The resistance profile is simply the measure of where the resistance is hard and where it is easy throughout a range of motion. Many cable and free-weight equivalents offer a very similar resistance profile. This is because the line of resistance in free-weight exercises is gravity, most free-weight exercise share the same relationship with gravity and the shoulder joint, creating nearly the same resistance profile for the back muscles.

Machines are a wonderful opportunity to strategically vary your exercises. Although not all machines are created equal, identifying which machines give you a strategic edge in your exercise selection strategy will be crucial. Try to distinguish between machines that offer less resistance at the extremes of the range of motion (shortened and lengthened) and those that feel like they mimic free weights or cables. Ultimately, machines for pulldowns, rows, and pullover variations are great tools to more thoroughly fatigue the muscles of your back than their free-weight counterparts.


Mistake 5: Improper Hand Positioning

When doing pulldowns using a fixed bar, the grip width that you use will most likely determine not only your arm’s path of motion, but also the effectiveness of the lat to develop tension throughout the range. Too often, the false belief that “a wider grip will make your lats wider” impairs technique and stimulation.

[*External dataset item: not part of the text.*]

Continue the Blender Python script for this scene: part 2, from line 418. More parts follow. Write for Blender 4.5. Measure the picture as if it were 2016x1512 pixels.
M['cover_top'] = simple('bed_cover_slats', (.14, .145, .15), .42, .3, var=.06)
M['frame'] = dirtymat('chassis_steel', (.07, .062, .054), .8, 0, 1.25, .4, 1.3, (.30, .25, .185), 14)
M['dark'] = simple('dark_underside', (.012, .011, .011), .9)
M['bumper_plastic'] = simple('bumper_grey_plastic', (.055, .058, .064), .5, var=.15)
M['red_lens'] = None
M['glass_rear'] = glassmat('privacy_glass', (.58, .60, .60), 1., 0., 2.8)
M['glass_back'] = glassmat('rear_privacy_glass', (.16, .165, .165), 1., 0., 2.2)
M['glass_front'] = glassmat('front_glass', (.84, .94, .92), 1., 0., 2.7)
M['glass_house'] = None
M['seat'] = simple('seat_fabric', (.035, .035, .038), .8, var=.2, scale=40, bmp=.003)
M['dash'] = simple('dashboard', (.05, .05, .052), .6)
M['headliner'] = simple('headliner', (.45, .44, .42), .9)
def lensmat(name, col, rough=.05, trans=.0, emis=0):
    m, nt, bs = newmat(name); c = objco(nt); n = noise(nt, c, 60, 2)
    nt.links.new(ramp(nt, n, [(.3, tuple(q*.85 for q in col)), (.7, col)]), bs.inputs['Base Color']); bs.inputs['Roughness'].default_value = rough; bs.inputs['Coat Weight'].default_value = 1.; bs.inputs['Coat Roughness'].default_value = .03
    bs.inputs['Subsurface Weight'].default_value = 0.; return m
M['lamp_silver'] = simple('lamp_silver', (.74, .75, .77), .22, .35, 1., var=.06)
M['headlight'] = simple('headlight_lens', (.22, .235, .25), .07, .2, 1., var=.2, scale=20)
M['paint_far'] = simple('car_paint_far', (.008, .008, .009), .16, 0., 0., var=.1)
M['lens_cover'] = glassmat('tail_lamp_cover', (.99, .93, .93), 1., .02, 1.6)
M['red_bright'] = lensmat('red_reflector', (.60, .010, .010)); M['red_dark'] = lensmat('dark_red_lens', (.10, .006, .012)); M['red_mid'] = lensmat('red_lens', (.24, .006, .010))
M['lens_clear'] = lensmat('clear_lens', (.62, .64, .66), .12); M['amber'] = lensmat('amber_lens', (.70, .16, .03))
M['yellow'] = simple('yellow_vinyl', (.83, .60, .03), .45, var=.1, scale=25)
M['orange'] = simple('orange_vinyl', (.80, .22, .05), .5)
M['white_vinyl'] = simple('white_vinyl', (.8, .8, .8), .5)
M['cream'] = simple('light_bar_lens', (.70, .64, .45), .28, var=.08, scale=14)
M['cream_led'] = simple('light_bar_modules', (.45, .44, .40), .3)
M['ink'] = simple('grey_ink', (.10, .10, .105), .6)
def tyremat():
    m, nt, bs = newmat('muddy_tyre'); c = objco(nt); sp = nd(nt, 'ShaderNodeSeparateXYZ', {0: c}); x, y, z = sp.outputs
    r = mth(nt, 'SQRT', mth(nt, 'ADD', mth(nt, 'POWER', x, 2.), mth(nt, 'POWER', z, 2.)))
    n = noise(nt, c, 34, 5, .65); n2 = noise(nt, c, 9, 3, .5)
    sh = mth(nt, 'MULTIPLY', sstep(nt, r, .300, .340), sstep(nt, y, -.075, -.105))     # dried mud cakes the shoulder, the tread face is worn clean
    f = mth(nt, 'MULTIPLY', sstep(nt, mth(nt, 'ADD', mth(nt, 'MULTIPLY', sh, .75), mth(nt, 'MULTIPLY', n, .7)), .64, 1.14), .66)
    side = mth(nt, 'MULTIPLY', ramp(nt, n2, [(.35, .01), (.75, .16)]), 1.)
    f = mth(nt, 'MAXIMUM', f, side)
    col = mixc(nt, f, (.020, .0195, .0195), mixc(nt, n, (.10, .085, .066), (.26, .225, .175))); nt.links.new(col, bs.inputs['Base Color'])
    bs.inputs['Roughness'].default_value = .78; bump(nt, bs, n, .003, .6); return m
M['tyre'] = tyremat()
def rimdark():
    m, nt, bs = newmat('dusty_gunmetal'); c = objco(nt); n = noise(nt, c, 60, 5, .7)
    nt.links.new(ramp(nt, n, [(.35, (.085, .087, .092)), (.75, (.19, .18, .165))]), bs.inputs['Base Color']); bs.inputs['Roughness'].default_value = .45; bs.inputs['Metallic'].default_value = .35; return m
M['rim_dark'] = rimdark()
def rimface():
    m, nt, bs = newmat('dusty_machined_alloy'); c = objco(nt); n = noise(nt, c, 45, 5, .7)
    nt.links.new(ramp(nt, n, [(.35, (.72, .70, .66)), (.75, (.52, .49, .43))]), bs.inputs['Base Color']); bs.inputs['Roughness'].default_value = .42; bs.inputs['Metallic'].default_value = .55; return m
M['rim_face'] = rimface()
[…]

With hands too wide, range of motion is limited both at the elbow and the shoulder during both the shortened and lengthened end of the range of motion. With hands too narrow, much of the range of motion will be displaced by the elbows and nearly all the range of motion toward the shortened end will be limited at the shoulder. In both these scenarios, further effort to lower the bar will often lead to moving the arms out of the plane. Limiting resisted range of motion and falling out of the plane of motion of the exercise does not bode well for lat development.

Another common mistake with pulldowns and their variations is using an angle of resistance that is too high relative to the body. Because most people’s available active range of motion is below 180 degrees (directly above them), variations that are “behind the neck” or even those that are beyond someone’s active capabilities will not only create less than optimal fiber opposition of the lat, but also put excessive stress on joint structures. It is important to carefully monitor how much active shoulder flexion one has before choosing the pulldown angle. Simply adjusting the leg pad and using the hip extensors to lean back as much as necessary will create a more optimal angle for most people who cannot access 180 degrees of flexion.